PROBLEM DETAILS: Exactly the lines from the start of the data below through the line that contains "SC.camera = camo" are to be copied, with pictures left out.

● ● ● ●

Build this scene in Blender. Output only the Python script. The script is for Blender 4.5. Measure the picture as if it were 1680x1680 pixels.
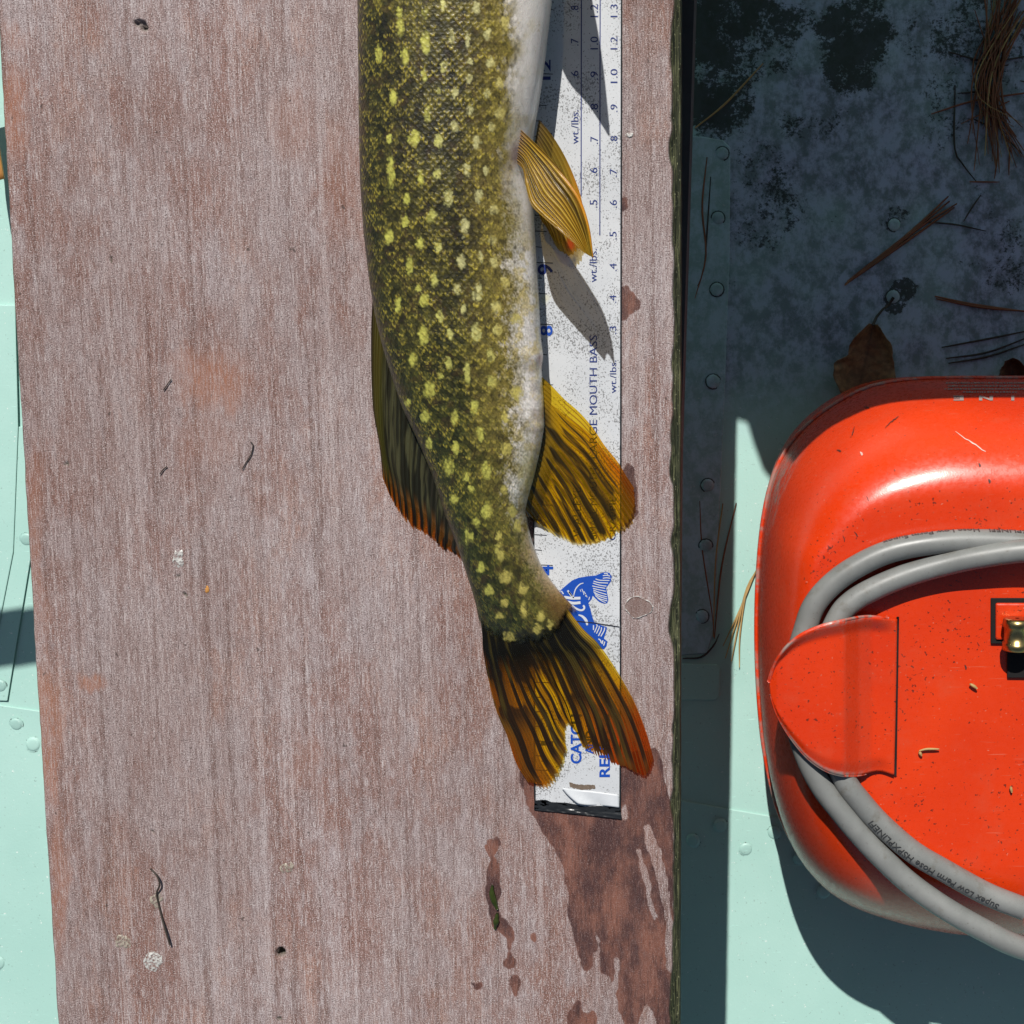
import bpy, math, random
import numpy as np
from mathutils import Vector
from mathutils.bvhtree import BVHTree

random.seed(4)
RNG = np.random.default_rng(7)
for o in list(bpy.data.objects):
    bpy.data.objects.remove(o)
SC = bpy.context.scene
COL = SC.collection

# ------------------------------------------------------------------ camera
H = 0.58                 # camera height over the seat board, metres
F = 2400.0               # focal length in photograph pixels
PPX, PPY = 1180.0, 840.0
TILT = math.radians(8.0)
cam = bpy.data.cameras.new('camera')
cam.sensor_width = 36.0
cam.lens = 36.0 * F / 1680.0
cam.shift_x = (840.0 - PPX) / 1680.0
cam.clip_start = 0.01
cam.clip_end = 200.0
camo = bpy.data.objects.new('camera', cam)
camo.location = (0, 0, H)
camo.rotation_euler = (-TILT, 0, 0)
COL.objects.link(camo)
SC.camera = camo

# ------------------------------------------------------------------ sky, sun, exposure
SUN = Vector((0.10, -0.95, -1.0))          # direction the light travels
elev = math.atan2(1.0, math.hypot(SUN.x, SUN.y))
w = bpy.data.worlds.new('World')
SC.world = w
w.use_nodes = True
nt = w.node_tree
nt.nodes.clear()
sky = nt.nodes.new('ShaderNodeTexSky')
sky.sky_type = 'NISHITA'
sky.sun_disc = False
sky.sun_elevation = elev
sky.sun_rotation = math.atan2(-SUN.x, -SUN.y)
bg = nt.nodes.new('ShaderNodeBackground')
bg.inputs['Strength'].default_value = 0.055
wo = nt.nodes.new('ShaderNodeOutputWorld')
nt.links.new(sky.outputs[0], bg.inputs[0])
nt.links.new(bg.outputs[0], wo.inputs[0])
sun = bpy.data.lights.new('sun', 'SUN')
sun.energy = 4.9
sun.angle = math.radians(0.5)
sun.color = (1.0, 0.965, 0.91)
suno = bpy.data.objects.new('sun', sun)
suno.rotation_euler = SUN.to_track_quat('-Z', 'Y').to_euler()
suno.location = (-0.3, 2, 2)
COL.objects.link(suno)
SC.view_settings.view_transform = 'Standard'
SC.view_settings.look = 'None'
SC.view_settings.gamma = 1.0
SC.view_settings.exposure = 0.0
SC.view_settings.use_curve_mapping = False

# ------------------------------------------------------------------ geometry helpers
ST, CT = math.sin(TILT), math.cos(TILT)
FA, FB = -0.2584, -0.12                     # boat floor: z = FA + FB*y


def ray(px, py):
    px = np.asarray(px, float) - PPX
    py = np.asarray(py, float) - PPY
    return px, -ST * F - CT * py, -CT * F + ST * py


def P(px, py, z):
    """survey point of the photograph on the level plane at height z -> metres"""
    rx, ry, rz = ray(px, py)
    k = (np.asarray(z, float) - H) / rz
    return np.stack(np.broadcast_arrays(k * rx, k * ry, H + k * rz), -1)


def PF(px, py, up=0.0):
    """the same on the sloping boat floor"""
    rx, ry, rz = ray(px, py)
    k = (FA + up - H) / (rz - FB * ry)
    return np.stack([k * rx, k * ry, H + k * rz], -1)


def proj(p):
    q = np.asarray(p, float) - np.array([0, 0, H])
    d = q[..., 1] * -ST + q[..., 2] * -CT
    u = q[..., 1] * CT + q[..., 2] * -ST
    return PPX + F * q[..., 0] / d, PPY - F * u / d


def _h(i, j, s):
    v = np.sin(i * 127.1 + j * 311.7 + s * 74.7) * 43758.5453
    return v - np.floor(v)


def vn(x, y, s=0):
    x = np.asarray(x, float); y = np.asarray(y, float)
    i, j = np.floor(x), np.floor(y)
    a, b = x - i, y - j
    a = a * a * (3 - 2 * a); b = b * b * (3 - 2 * b)
    return (_h(i, j, s) * (1 - a) + _h(i + 1, j, s) * a) * (1 - b) + (_h(i, j + 1, s) * (1 - a) + _h(i + 1, j + 1, s) * a) * b


def fbm(x, y, s=0, n=4):
    t, a, f = 0, .5, 1
    for k in range(n):
        t = t + a * vn(x * f, y * f, s + k * 13); a *= .5; f *= 2.03
    return t / (1 - .5 ** n)


def ss(a, b, x):
    t = np.clip((x - a) / (b - a), 0, 1)
    return t * t * (3 - 2 * t)


def mixc(c, d, f):
    f = np.asarray(f)[..., None]
    return c * (1 - f) + np.asarray(d) * f


def pip(poly, x, y):
    poly = np.asarray(poly, float)
    inside = np.zeros(np.shape(x), bool)
    n = len(poly)
    for i in range(n):
        x1, y1 = poly[i]; x2, y2 = poly[(i + 1) % n]
        if y1 == y2: continue
        c = ((y1 > y) != (y2 > y)) & (x < (x2 - x1) * (y - y1) / (y2 - y1) + x1)
        inside ^= c
    return inside


def poly_eval(pts, t):
    """point at normalised arc length t on a polyline smoothed by Catmull-Rom"""
    p = np.asarray(pts, float)
    if len(p) > 2:
        q = np.vstack([2 * p[0] - p[1], p, 2 * p[-1] - p[-2]])
        out = []
        tt = np.linspace(0, 1, 12, endpoint=False)[:, None]
        for i in range(1, len(q) - 2):
            a, b, c, d = q[i - 1], q[i], q[i + 1], q[i + 2]
            out.append(.5 * (2 * b + (c - a) * tt + (2 * a - 5 * b + 4 * c - d) * tt ** 2 + (-a + 3 * b - 3 * c + d) * tt ** 3))
        p = np.vstack(out + [p[-1:]])
    d = np.r_[0, np.cumsum(np.linalg.norm(np.diff(p, axis=0), axis=1))]
    d /= d[-1]
    t = np.asarray(t, float)
    return np.stack([np.interp(t, d, p[:, k]) for k in range(p.shape[1])], -1)


def new_obj(name, me, mat=None, parent=None):
    o = bpy.data.objects.new(name, me)
    COL.objects.link(o)
    if mat is not None:
        me.materials.append(mat)
    if parent is not None:
        o.parent = parent
        if parent.type == 'EMPTY':
            o.matrix_parent_inverse = parent.matrix_basis.inverted()
    return o


def tag(o, label=None, cat=None, group=None, kind=None):
    if label: o['label'] = label
    if cat: o['category'] = cat
    if group: o['group'] = group
    if kind: o['kind'] = kind
    return o


def thing(name, label, cat, loc, group=None):
    o = bpy.data.objects.new(name, None)
    COL.objects.link(o)
    o.location = tuple(float(v) for v in loc)
    o.empty_display_size = .02
    return tag(o, label, cat, group)


def mesh_np(name, V, Q, cols=None, smooth=True):
    """Q: (n,4) quads or list of faces"""
    me = bpy.data.meshes.new(name)
    V = np.ascontiguousarray(V, np.float32).reshape(-1, 3)
    if isinstance(Q, np.ndarray):
        n, k = Q.shape
        me.vertices.add(len(V)); me.vertices.foreach_set('co', V.ravel())
        me.loops.add(n * k); me.loops.foreach_set('vertex_index', np.ascontiguousarray(Q, np.int32).ravel())
        me.polygons.add(n)
        me.polygons.foreach_set('loop_start', np.arange(0, n * k, k, dtype=np.int32))
        me.polygons.foreach_set('loop_total', np.full(n, k, np.int32))
        me.update(calc_edges=True)
    else:
        me.from_pydata(V.tolist(), [], Q); me.update()
    if smooth:
        me.polygons.foreach_set('use_smooth', np.ones(len(me.polygons), bool))
    for nm, c in (cols or {}).items():
        c = np.asarray(c, np.float32).reshape(len(V), -1)
        if c.shape[1] == 3: c = np.c_[c, np.ones(len(V))]
        at = me.attributes.new(nm, 'FLOAT_COLOR', 'POINT')
        at.data.foreach_set('color', np.ascontiguousarray(c, np.float32).ravel())
    me.validate()
    return me


def grid_faces(n, m, wrap=False, off=0):
    a = np.arange(n * m).reshape(n, m) + off
    if wrap: a = np.c_[a, a[:, :1]]
    return np.stack([a[:-1, :-1], a[1:, :-1], a[1:, 1:], a[:-1, 1:]], -1).reshape(-1, 4)


def tube(pts, r, seg=8, taper=None):
    """V, F of a tube along world points; r scalar or per point"""
    p = np.asarray(pts, float); n = len(p)
    r = np.broadcast_to(np.asarray(r, float), (n,))
    t = np.gradient(p, axis=0); t /= np.linalg.norm(t, axis=1)[:, None] + 1e-12
    up = np.array([0, 0, 1.0])
    s = np.cross(t, up); s /= np.linalg.norm(s, axis=1)[:, None] + 1e-12
    b = np.cross(s, t)
    a = np.linspace(0, 2 * math.pi, seg, endpoint=False)
    V = p[:, None] + r[:, None, None] * (np.cos(a)[None, :, None] * s[:, None] + np.sin(a)[None, :, None] * b[:, None])
    Q = grid_faces(n, seg, wrap=True)
    faces = Q[:, ::-1].tolist()
    faces.append(list(range(seg))); faces.append([n * seg - seg + k for k in range(seg)][::-1])
    return V.reshape(-1, 3), faces


def join(parts):
    V, Fc, o = [], [], 0
    for v, f in parts:
        v = np.asarray(v).reshape(-1, 3)
        V.append(v); Fc += [[i + o for i in q] for q in (f.tolist() if isinstance(f, np.ndarray) else f)]
        o += len(v)
    return np.vstack(V), Fc


def coons(B, T, E0, E1, nu, nv, dense_u=None):
    u = np.linspace(0, 1, nu); v = np.linspace(0, 1, nv)
    b, t, l, r = poly_eval(B, u), poly_eval(T, u), poly_eval(E0, v), poly_eval(E1, v)
    U, V_ = np.meshgrid(u, v, indexing='ij')
    Ux, Vx = U[..., None], V_[..., None]
    S = (1 - Vx) * b[:, None] + Vx * t[:, None] + (1 - Ux) * l[None] + Ux * r[None] \
        - ((1 - Ux) * (1 - Vx) * b[0] + Ux * (1 - Vx) * b[-1] + (1 - Ux) * Vx * t[0] + Ux * Vx * t[-1])
    return U, V_, S[..., 0], S[..., 1]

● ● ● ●

SOLUTION TO THE PROBLEM:
Build this scene in Blender. Output only the Python script. The script is for Blender 4.5. Measure the picture as if it were 1680x1680 pixels.
import bpy, math, random
import numpy as np
from mathutils import Vector
from mathutils.bvhtree import BVHTree

random.seed(4)
RNG = np.random.default_rng(7)
for o in list(bpy.data.objects):
    bpy.data.objects.remove(o)
SC = bpy.context.scene
COL = SC.collection

# ------------------------------------------------------------------ camera
H = 0.58                 # camera height over the seat board, metres
F = 2400.0               # focal length in photograph pixels
PPX, PPY = 1180.0, 840.0
TILT = math.radians(8.0)
cam = bpy.data.cameras.new('camera')
cam.sensor_width = 36.0
cam.lens = 36.0 * F / 1680.0
cam.shift_x = (840.0 - PPX) / 1680.0
cam.clip_start = 0.01
cam.clip_end = 200.0
camo = bpy.data.objects.new('camera', cam)
camo.location = (0, 0, H)
camo.rotation_euler = (-TILT, 0, 0)
COL.objects.link(camo)
SC.camera = camo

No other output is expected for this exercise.